The are no current plans to defer offers to the 2009 summer associates past the usual start date of the fall of 2010, the firm said.
Drinker Biddle was one of a smaller number of firms that hadn't deferred its 2009 first-year associate class. Instead, the firm is putting those associates into a six-month training program in which they will focus on learning the ropes of being a lawyer rather than billing hours. Their starting salaries will be dropped from $145,000 in Philadelphia to $105,000 for those first six months and then will be raised to the "market rate" after that.
When the training program was first announced in May, Drinker Biddle Chairman Alfred W. Putnam Jr. said that while he didn't know whether it would continue on in the same form, he said he would expect the program to exist in some capacity in future years. At the same time the firm created the training program, it said it would most likely look to bring in smaller numbers of entry-level lawyers in the future.

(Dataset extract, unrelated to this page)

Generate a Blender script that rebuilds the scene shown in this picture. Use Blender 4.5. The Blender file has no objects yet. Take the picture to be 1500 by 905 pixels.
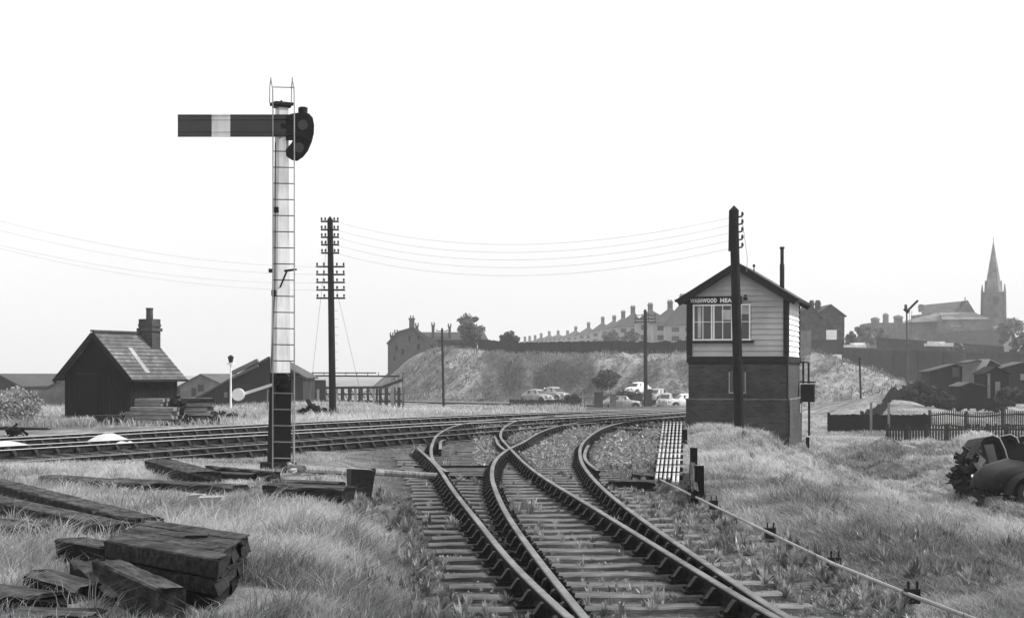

Pepper Hamilton made that decision for its 2009 summer associate program.
The firm specifically looked to cut its 2009 summer class by more than half compared to last year but was still only able to give offer rates to seven of the 14 summer associates firmwide.
Robert E. Heideck, Pepper Hamilton's executive partner, said last week that all seven were in the firm's Philadelphia office.
Last year, the firm had 38 summer associates across the country and extended offers to 30, or roughly 79 percent, of them.
Heideck said last Wednesday that the firm made the decision last fall to cut this year's summer associate class to less than half of what it was last year "with the hope that we would be able to give a high percentage of offers to those eligible second-year students who met our criteria."
"Unfortunately, the softness created by the economy continues and so we had to make some hard decisions with respect to the eligible 14 associates this year," he had said.
Part of the problem, Heideck said, was that of the 30 second-years who received offers in 2008, 26 plus one 2008 graduate who had a clerkship are slated to start at the firm in January.
Their anticipated workloads coupled with the still-struggling economy hindered the firm from making more offers this year, Heideck said last week.
Morgan Lewis & Bockius had the lowest offer rate of local firms whose numbers have been reported. The firm gave offers to 27.5 percent of its 102 2L summer associates firmwide to start as first-year associates in the fall of 2011 -- a year later than would normally be the case given the deferrals of the 2009 first-year class until the fall of 2010.
In Philadelphia, the offer rate was slightly higher with seven of the 23 2Ls, or 30.4 percent, receiving offers.
Blank Rome gave offers to half of the 14 2Ls it had in its Philadelphia office this summer. That 50 percent offer rate is down from the 83.3 percent offer rate to its 24 Philadelphia summer associates in 2008, according to the Summer Associates 2009 supplement published in The Legal Intelligencer in May. A firm spokesman said the firmwide offer rate for the 2009 class was close to 50 percent as well.
Dechert took a bit of a hybrid approach to making offers this year.
"We are extending offers to begin in fall 2010 to well more than half of our 2009 summer associates," the firm said in a statement. "Hiring decisions on the balance of our 2009 summer associates will be deferred until after the first of the year. At that point or perhaps sooner, we expect to have a better understanding of the fall 2010 demand for entry-level associates. We hope and expect to be able to offer some of the deferred [summer] associates positions that would also start in fall 2010."
Both Morgan Lewis and Blank Rome said that if hiring needs improve, they too would consider for future employment the associates who did not receive offers.